Laser Propulsion is a part of rocket science, but dont be discouraged by a silly tag: the idea is simple. We pay on average $10,000 per every pound of payload delivered to low earth orbit. Why that much? Because, we use very inefficient carriers: chemical rockets. These hydrogen gluttons have to carry everything onboard: fuel, oxidizer, cryogenics, tanks, lines, you name it, leaving a small (and very expensive room) for the payload. If we could only find a way to separate the energy source from the vehicle, deliver that energy to the vehicle from some power station, the gain in efficiency of such vehicle will be tremendous.
The energy can be delivered with powerful laser beams! Believe it or not, the original idea was published in 1924 by Konstantin Tsiolkovsky, the space scientist and great visionary, who preceded his own times for at least on half-century. Tsiolkovsky pointed out that energy can be delivered to a space rocket by means of tight light beams (laser was invented 35 years later). The idea of light-beaming energy to a rocket that could be just a dream in 1924, was refined, formulated and delivered by Arthur Kantrowitz as a precise scientific concept of laser propuslion.
In 1972 Arthur Kantrowitz published in Astronautics and Aeronautics Propulsion to Orbit by Ground Based Lasers, a scientific paper which started a new field: laser propulsion. In this paper Kantrowitz proposed to change our very approach to space launches: instead of building larger (and even less energy-efficient rockets), start using high-power lasers for space launches of small satellites. Such satellites would literally straddle the tip of laser beam, focused on their propellant area. When high power laser beam is focused (even loosely) on a solid matter, such matter is evaporated and ionized almost instantaneously, i.e. the release of energy is much higher than one used from burning hydrogen in rockets. So, laser-driven vehicle will be still flying on the same rocket principle, but exhaust energy and structural lightness will be incomparably superior to hydrogen-burning rockets.
Driven by laser rocket will be composed of very light focusing mirrors, relatively small (energy efficient) solid propellant and, voila: the rest will be payload! Forget heavy liquefied gases (oxygen and hydrogen), cryogenics, fuel tanks and lines, combustion chambers, etc.: Payload, Propellant and Photons, Period! Arthur Kantrowitz called it 4P Rule. Bottom line: scientifically sound calculations have shown that the price of one pound of a payload delivered to low earth orbit will be drop to $100. Laser propulsion offers 100-fold, revolutionary savings on space deliveries.

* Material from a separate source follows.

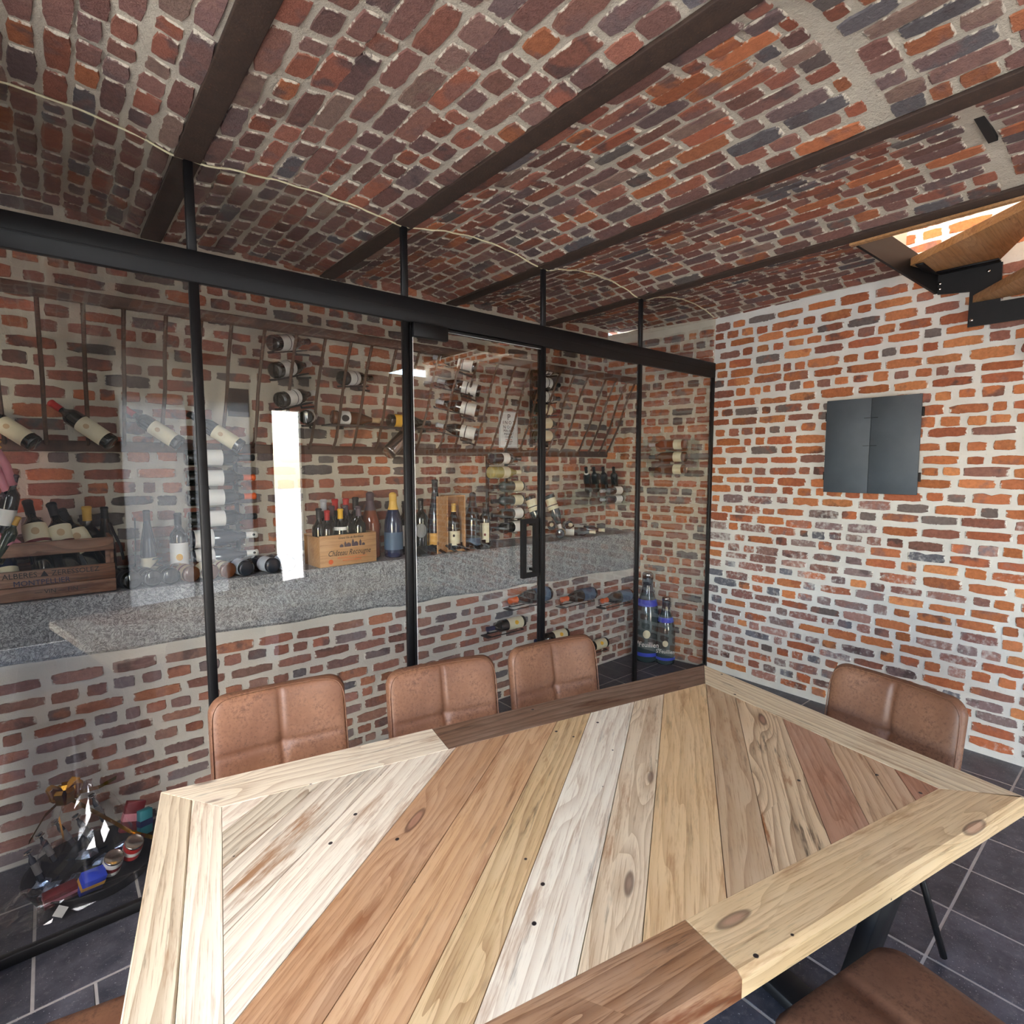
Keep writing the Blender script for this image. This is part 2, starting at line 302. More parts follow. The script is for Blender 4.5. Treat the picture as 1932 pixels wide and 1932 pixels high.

The paper of Dr. Kantrowitz from 1972 marked the beginning of a new scientific quest. In early seventies Kantrowitz has initiated first research program on laser propulsion at Avco-Everett Research Labs, which for over a decade was the only research program in this field in the world. Later other projects ensued, first laser-propelled vehicles were launched (not into space yet, but high enough to prove the viability of an idea), other countries (Russia, Japan, Germany, China) and hundreds of scientists and engineers joined the quest for laser propulsion (and other forms of beamed-energy propulsion, such as microwave propulsion). However, we should always remember one man who started it all: Arthur Kantrowitz, the father of laser propulsion.